As the Cubs and White Sox play their annual Crosstown Showdown, they’re nearly at opposite ends of the offensive spectrum. Through Sunday, the Sox were second in the majors with 163 runs scored and the Cubs 27th with 112. American League teams are higher-scoring because of the designated hitter, but the Cubs were 13th out of 15 teams in the no-DH National League.

One goal of advanced metrics is to understand how much each player contributes to team runs. That means restricting statistical models to individual achievements. Looking at the ‘‘runs’’ column on a stat sheet will tell you something about the player who scored, but it won’t tell you anything about the teammates who advanced him on the bases and drove him in.

Individual stats such as batting average don’t tell enough about a player. So metrics such as value over replacement player, WAR, base runs, equivalent average and runs created take in multiple facets of offense. We know they work because they correlate to team runs better than traditional stats do.

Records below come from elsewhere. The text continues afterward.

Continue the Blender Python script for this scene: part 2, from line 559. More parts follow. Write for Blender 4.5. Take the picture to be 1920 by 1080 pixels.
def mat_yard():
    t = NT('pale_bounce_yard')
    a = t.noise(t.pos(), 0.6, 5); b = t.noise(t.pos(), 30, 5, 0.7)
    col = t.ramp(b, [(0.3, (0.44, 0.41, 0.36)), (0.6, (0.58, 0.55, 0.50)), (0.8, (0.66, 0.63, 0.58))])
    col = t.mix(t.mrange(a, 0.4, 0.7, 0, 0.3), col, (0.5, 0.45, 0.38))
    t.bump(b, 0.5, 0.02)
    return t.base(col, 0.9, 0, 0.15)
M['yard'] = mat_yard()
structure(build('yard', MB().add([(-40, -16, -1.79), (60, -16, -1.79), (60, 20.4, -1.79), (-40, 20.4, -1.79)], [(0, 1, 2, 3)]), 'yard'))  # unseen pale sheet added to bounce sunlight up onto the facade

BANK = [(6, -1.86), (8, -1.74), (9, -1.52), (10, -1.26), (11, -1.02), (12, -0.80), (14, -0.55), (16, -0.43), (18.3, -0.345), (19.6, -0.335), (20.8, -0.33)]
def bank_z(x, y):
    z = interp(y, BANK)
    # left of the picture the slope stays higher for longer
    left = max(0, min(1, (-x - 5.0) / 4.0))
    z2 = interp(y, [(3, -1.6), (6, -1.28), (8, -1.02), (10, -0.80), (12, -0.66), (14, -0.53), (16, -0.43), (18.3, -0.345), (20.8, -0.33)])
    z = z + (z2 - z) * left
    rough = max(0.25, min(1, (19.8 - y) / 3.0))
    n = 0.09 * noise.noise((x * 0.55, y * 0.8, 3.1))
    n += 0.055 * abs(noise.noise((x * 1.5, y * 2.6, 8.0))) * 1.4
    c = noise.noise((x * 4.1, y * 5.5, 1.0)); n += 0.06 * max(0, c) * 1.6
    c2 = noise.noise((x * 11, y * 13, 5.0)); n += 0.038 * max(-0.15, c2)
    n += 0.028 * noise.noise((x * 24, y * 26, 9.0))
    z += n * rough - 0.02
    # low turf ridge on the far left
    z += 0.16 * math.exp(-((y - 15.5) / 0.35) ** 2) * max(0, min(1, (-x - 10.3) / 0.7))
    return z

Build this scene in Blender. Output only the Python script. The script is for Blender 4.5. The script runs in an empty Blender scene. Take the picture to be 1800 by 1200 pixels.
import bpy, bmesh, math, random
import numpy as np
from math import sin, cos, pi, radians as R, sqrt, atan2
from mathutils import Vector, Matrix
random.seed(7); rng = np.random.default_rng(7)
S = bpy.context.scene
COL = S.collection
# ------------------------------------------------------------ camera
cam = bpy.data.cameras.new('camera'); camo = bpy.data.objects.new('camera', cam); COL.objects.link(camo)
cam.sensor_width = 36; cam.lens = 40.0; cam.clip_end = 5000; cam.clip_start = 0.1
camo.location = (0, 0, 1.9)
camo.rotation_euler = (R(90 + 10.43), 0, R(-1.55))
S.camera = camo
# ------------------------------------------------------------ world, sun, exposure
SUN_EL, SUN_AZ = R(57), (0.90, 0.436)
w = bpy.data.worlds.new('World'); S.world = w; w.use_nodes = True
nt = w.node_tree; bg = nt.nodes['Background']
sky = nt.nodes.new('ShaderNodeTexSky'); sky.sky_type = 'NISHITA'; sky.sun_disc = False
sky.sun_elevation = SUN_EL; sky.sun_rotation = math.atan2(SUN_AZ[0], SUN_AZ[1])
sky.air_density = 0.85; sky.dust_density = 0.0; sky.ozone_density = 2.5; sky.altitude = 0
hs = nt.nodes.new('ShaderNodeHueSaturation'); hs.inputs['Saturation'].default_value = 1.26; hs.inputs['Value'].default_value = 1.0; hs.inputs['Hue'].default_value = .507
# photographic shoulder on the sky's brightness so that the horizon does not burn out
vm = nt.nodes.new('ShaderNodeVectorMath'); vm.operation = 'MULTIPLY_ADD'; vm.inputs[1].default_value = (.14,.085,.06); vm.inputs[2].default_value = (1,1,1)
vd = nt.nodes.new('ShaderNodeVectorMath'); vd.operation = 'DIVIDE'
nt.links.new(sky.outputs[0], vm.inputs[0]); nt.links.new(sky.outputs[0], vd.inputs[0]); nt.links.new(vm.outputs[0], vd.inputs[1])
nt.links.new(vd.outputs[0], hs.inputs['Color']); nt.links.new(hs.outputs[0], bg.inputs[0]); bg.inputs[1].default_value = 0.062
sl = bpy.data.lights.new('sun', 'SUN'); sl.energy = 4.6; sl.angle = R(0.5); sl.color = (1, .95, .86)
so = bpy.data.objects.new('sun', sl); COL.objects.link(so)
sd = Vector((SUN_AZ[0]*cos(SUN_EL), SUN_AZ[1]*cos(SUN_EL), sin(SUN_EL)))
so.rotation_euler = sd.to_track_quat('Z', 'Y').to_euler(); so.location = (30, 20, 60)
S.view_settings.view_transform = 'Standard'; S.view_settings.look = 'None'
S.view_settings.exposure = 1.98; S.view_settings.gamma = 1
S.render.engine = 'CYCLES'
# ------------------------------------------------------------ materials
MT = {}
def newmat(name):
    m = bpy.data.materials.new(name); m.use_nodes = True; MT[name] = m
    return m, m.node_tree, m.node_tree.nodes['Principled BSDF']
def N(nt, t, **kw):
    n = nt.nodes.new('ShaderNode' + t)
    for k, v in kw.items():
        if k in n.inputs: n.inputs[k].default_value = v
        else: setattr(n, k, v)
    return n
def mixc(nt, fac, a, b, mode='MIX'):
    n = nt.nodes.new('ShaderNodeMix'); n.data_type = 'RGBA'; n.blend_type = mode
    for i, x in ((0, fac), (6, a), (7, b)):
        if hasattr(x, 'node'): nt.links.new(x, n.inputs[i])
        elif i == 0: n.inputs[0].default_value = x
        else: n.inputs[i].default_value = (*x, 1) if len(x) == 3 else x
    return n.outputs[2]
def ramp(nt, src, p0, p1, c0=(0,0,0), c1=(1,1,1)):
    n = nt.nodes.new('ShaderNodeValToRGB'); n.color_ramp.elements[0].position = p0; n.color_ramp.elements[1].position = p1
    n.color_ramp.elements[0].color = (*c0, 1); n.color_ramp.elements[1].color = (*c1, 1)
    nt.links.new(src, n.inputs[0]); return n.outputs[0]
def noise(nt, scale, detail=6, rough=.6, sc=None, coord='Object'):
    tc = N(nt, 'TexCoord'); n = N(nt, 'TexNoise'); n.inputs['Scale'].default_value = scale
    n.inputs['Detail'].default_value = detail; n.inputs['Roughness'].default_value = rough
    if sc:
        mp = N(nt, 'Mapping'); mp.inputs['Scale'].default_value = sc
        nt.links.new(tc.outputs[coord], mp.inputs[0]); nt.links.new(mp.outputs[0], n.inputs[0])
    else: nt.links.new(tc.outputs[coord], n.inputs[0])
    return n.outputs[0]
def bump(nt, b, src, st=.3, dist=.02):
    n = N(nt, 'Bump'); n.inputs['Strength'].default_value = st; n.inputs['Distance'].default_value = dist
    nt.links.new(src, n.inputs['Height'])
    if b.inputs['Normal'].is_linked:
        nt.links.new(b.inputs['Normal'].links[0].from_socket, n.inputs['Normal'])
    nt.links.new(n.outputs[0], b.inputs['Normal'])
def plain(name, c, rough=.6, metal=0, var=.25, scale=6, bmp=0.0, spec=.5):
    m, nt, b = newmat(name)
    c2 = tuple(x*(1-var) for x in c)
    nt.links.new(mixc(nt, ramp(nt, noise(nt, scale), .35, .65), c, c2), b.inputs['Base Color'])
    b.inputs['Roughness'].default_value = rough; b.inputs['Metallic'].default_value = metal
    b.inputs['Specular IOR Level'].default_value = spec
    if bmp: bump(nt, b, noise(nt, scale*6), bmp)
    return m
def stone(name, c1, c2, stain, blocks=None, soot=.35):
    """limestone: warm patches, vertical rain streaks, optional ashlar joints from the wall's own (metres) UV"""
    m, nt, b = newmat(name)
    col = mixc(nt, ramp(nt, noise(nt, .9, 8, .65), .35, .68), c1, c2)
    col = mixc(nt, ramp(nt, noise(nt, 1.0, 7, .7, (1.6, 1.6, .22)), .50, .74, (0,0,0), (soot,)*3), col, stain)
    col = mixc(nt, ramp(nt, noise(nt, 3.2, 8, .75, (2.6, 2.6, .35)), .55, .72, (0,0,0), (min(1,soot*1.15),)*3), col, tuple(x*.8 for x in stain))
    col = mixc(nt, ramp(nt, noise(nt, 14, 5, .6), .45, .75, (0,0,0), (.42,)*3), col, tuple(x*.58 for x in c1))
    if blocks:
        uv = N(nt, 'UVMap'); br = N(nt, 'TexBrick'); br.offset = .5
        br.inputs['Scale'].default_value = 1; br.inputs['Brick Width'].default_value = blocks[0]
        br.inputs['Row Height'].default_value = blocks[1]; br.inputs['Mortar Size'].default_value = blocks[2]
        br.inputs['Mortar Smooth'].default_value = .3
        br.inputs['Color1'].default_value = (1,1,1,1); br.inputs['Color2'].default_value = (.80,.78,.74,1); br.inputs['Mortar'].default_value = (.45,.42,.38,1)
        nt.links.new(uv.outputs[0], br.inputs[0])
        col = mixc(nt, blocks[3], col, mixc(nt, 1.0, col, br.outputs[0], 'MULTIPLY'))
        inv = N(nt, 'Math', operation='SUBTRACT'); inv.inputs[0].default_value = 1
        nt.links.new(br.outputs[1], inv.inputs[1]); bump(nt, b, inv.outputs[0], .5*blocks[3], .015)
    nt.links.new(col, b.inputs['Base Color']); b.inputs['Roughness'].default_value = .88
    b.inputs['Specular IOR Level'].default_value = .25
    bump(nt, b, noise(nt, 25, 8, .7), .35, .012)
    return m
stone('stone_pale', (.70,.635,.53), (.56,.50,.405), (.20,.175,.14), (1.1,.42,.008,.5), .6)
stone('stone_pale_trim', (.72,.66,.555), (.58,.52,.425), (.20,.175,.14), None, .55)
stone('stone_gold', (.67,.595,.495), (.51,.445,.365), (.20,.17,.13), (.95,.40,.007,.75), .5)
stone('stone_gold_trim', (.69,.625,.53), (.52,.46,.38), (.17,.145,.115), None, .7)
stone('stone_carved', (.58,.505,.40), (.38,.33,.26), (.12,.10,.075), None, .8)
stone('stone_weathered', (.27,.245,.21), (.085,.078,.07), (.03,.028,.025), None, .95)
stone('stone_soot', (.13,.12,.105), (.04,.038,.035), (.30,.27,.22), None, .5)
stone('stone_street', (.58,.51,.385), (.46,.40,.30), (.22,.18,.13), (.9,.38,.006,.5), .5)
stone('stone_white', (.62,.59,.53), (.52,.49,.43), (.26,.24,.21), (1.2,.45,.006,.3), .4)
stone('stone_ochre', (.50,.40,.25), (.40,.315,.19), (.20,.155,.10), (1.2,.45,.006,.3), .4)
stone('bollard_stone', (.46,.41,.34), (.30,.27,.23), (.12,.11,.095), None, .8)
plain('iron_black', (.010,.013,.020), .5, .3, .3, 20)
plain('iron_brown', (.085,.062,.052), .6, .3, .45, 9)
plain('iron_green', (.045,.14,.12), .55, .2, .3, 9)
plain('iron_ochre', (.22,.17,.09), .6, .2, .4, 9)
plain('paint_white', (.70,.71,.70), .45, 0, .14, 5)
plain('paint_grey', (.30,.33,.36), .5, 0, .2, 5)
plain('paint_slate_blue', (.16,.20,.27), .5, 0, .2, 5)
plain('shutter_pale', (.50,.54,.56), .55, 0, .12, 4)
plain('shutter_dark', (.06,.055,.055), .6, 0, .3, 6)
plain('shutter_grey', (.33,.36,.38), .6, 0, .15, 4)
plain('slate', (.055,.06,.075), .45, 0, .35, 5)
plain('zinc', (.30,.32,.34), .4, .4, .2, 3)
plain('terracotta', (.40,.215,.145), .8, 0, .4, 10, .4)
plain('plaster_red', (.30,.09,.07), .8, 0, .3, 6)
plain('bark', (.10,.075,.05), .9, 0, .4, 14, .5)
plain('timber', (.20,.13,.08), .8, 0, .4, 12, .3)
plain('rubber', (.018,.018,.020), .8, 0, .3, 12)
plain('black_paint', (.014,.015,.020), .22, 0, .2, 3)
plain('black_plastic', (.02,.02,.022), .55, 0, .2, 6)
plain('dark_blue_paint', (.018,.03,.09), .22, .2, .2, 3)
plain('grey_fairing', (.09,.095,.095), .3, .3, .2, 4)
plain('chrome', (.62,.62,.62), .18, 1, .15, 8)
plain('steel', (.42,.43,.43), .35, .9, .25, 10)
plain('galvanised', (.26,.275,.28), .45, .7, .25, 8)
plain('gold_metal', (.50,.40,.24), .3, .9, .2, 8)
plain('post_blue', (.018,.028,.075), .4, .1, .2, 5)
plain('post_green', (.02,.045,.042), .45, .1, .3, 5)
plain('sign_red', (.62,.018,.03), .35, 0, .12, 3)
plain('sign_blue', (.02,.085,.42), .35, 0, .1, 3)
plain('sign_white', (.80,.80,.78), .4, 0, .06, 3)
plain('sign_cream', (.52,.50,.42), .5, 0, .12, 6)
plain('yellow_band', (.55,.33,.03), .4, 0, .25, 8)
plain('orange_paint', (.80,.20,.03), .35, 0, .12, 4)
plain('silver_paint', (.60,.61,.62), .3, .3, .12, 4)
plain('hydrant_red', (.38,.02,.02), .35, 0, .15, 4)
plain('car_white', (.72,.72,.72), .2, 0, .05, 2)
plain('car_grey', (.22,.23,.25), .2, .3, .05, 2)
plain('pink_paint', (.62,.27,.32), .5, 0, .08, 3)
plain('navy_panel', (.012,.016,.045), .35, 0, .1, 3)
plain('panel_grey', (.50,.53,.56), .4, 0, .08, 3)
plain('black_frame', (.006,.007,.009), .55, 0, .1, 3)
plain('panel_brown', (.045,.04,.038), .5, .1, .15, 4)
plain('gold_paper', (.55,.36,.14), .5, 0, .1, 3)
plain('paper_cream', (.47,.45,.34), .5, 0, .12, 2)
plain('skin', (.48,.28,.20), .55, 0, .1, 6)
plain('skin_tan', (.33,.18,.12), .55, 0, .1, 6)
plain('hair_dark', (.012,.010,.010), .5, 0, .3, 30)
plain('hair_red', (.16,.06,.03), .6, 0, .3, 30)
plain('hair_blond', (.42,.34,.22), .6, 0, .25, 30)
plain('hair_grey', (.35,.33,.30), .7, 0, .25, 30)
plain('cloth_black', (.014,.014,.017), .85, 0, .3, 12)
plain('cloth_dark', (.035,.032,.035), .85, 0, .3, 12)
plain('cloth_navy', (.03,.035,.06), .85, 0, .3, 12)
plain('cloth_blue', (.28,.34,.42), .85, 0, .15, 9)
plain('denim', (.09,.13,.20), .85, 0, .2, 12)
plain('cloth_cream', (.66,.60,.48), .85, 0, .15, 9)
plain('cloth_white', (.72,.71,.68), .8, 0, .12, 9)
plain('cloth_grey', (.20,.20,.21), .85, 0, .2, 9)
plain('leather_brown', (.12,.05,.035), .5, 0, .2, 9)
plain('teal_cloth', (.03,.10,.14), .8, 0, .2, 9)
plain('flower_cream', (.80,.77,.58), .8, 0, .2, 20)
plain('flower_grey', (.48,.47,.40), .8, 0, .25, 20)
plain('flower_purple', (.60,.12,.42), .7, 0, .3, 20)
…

Take runs created, for example. It’s expressed in runs, so it makes for an easy comparison. The formula looks complicated: RC = (H + BB - CS + HBP - GIDP) x (TB + (.26 x (HBP + BB - IBB)) + (.52 x (SH + SF + SB))), all divided by plate appearances. But you don’t have to do the arithmetic. RC is among the metrics listed at Baseball-Reference.com.

Through Sunday, the Sox had 163 runs created, right on their total of 163 runs scored. If you take it by individuals, you can start with 25 runs created for Jose Abreu, then read through the roster to 21 for Alexei Ramirez, 20 each for Adam Dunn and Dayan Viciedo, 14 each for Tyler Flowers and Adam Eaton and so on until every player is accounted for. The total is 163.

That all the individuals’ runs created yield a total so near team runs indicates RC is giving us a meaningful basis for comparison. Take Ramirez out of the Sox’ lineup, and you need to replace something very close to 21 runs through 32 games.

What about the Cubs? They had 116 runs created through 29 games, four more than their 112 runs scored. By individual, Anthony Rizzo was the Cubs’ leader with 24 runs created. He was followed by Emilio Bonifacio with 18, Starlin Castro with 15 and Welington Castillo with 13.

The real world is always more complex than any statistical model, and unusual, unrepeatable streaks of clutch hitting, opponents’ errors and a touch of luck will mean advanced metrics don’t quite reach 100 percent correlation with runs scored. But the advanced metrics come a lot closer than traditional stats, and analysts and ballclubs alike know the metrics are real indicators of player value.